RAW DATA:
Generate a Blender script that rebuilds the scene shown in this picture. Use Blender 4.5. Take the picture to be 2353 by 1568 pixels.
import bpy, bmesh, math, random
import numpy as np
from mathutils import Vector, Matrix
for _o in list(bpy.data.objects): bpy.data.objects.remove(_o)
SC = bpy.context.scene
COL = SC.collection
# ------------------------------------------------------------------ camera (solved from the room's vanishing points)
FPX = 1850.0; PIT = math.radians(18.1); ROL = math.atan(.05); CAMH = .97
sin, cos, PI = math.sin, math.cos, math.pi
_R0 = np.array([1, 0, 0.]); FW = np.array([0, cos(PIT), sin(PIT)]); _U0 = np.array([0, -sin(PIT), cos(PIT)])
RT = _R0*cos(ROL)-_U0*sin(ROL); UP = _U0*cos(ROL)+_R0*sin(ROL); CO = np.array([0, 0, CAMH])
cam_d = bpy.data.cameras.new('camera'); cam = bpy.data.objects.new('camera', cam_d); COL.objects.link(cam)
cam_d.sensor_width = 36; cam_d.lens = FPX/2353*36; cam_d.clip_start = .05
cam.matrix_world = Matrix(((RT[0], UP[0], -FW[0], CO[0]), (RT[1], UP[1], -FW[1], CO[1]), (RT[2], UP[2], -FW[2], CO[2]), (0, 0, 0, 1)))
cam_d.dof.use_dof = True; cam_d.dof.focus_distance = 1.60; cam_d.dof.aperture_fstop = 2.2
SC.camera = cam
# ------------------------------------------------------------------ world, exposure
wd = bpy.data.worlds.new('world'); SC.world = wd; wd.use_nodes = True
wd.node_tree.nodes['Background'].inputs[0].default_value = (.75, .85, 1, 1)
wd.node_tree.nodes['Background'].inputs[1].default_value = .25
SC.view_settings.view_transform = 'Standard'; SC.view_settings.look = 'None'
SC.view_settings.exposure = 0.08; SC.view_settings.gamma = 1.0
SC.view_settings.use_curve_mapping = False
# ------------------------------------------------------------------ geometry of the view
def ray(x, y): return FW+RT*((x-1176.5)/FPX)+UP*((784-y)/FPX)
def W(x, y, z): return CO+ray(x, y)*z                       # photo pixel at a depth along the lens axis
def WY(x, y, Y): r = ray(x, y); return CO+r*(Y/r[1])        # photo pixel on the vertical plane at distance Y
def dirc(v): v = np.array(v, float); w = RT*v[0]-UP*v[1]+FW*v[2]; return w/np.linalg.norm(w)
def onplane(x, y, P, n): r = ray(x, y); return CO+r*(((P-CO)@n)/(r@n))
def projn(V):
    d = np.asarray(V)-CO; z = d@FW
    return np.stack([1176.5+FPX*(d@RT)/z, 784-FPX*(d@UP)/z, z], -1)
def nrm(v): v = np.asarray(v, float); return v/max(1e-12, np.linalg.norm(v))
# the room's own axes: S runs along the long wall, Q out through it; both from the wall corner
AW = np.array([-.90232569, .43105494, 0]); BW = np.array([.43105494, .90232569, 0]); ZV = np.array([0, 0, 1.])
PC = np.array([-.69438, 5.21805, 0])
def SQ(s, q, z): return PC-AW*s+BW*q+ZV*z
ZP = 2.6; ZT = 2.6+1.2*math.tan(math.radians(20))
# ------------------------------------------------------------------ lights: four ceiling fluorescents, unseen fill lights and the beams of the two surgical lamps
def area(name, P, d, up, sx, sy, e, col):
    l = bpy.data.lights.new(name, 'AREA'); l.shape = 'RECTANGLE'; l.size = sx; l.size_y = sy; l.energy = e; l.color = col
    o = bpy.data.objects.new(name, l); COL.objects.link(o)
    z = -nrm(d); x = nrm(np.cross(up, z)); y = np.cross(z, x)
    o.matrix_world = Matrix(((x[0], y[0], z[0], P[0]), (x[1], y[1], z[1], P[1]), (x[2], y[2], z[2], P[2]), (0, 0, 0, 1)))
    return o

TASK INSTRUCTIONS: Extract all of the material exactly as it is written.

ANSWER TO THE PROBLEM:
Generate a Blender script that rebuilds the scene shown in this picture. Use Blender 4.5. Take the picture to be 2353 by 1568 pixels.
import bpy, bmesh, math, random
import numpy as np
from mathutils import Vector, Matrix
for _o in list(bpy.data.objects): bpy.data.objects.remove(_o)
SC = bpy.context.scene
COL = SC.collection
# ------------------------------------------------------------------ camera (solved from the room's vanishing points)
FPX = 1850.0; PIT = math.radians(18.1); ROL = math.atan(.05); CAMH = .97
sin, cos, PI = math.sin, math.cos, math.pi
_R0 = np.array([1, 0, 0.]); FW = np.array([0, cos(PIT), sin(PIT)]); _U0 = np.array([0, -sin(PIT), cos(PIT)])
RT = _R0*cos(ROL)-_U0*sin(ROL); UP = _U0*cos(ROL)+_R0*sin(ROL); CO = np.array([0, 0, CAMH])
cam_d = bpy.data.cameras.new('camera'); cam = bpy.data.objects.new('camera', cam_d); COL.objects.link(cam)
cam_d.sensor_width = 36; cam_d.lens = FPX/2353*36; cam_d.clip_start = .05
cam.matrix_world = Matrix(((RT[0], UP[0], -FW[0], CO[0]), (RT[1], UP[1], -FW[1], CO[1]), (RT[2], UP[2], -FW[2], CO[2]), (0, 0, 0, 1)))
cam_d.dof.use_dof = True; cam_d.dof.focus_distance = 1.60; cam_d.dof.aperture_fstop = 2.2
SC.camera = cam
# ------------------------------------------------------------------ world, exposure
wd = bpy.data.worlds.new('world'); SC.world = wd; wd.use_nodes = True
wd.node_tree.nodes['Background'].inputs[0].default_value = (.75, .85, 1, 1)
wd.node_tree.nodes['Background'].inputs[1].default_value = .25
SC.view_settings.view_transform = 'Standard'; SC.view_settings.look = 'None'
SC.view_settings.exposure = 0.08; SC.view_settings.gamma = 1.0
SC.view_settings.use_curve_mapping = False
# ------------------------------------------------------------------ geometry of the view
def ray(x, y): return FW+RT*((x-1176.5)/FPX)+UP*((784-y)/FPX)
def W(x, y, z): return CO+ray(x, y)*z                       # photo pixel at a depth along the lens axis
def WY(x, y, Y): r = ray(x, y); return CO+r*(Y/r[1])        # photo pixel on the vertical plane at distance Y
def dirc(v): v = np.array(v, float); w = RT*v[0]-UP*v[1]+FW*v[2]; return w/np.linalg.norm(w)
def onplane(x, y, P, n): r = ray(x, y); return CO+r*(((P-CO)@n)/(r@n))
def projn(V):
    d = np.asarray(V)-CO; z = d@FW
    return np.stack([1176.5+FPX*(d@RT)/z, 784-FPX*(d@UP)/z, z], -1)
def nrm(v): v = np.asarray(v, float); return v/max(1e-12, np.linalg.norm(v))
# the room's own axes: S runs along the long wall, Q out through it; both from the wall corner
AW = np.array([-.90232569, .43105494, 0]); BW = np.array([.43105494, .90232569, 0]); ZV = np.array([0, 0, 1.])
PC = np.array([-.69438, 5.21805, 0])
def SQ(s, q, z): return PC-AW*s+BW*q+ZV*z
ZP = 2.6; ZT = 2.6+1.2*math.tan(math.radians(20))
# ------------------------------------------------------------------ lights: four ceiling fluorescents, unseen fill lights and the beams of the two surgical lamps
def area(name, P, d, up, sx, sy, e, col):
    l = bpy.data.lights.new(name, 'AREA'); l.shape = 'RECTANGLE'; l.size = sx; l.size_y = sy; l.energy = e; l.color = col
    o = bpy.data.objects.new(name, l); COL.objects.link(o)
    z = -nrm(d); x = nrm(np.cross(up, z)); y = np.cross(z, x)
    o.matrix_world = Matrix(((x[0], y[0], z[0], P[0]), (x[1], y[1], z[1], P[1]), (x[2], y[2], z[2], P[2]), (0, 0, 0, 1)))
    return o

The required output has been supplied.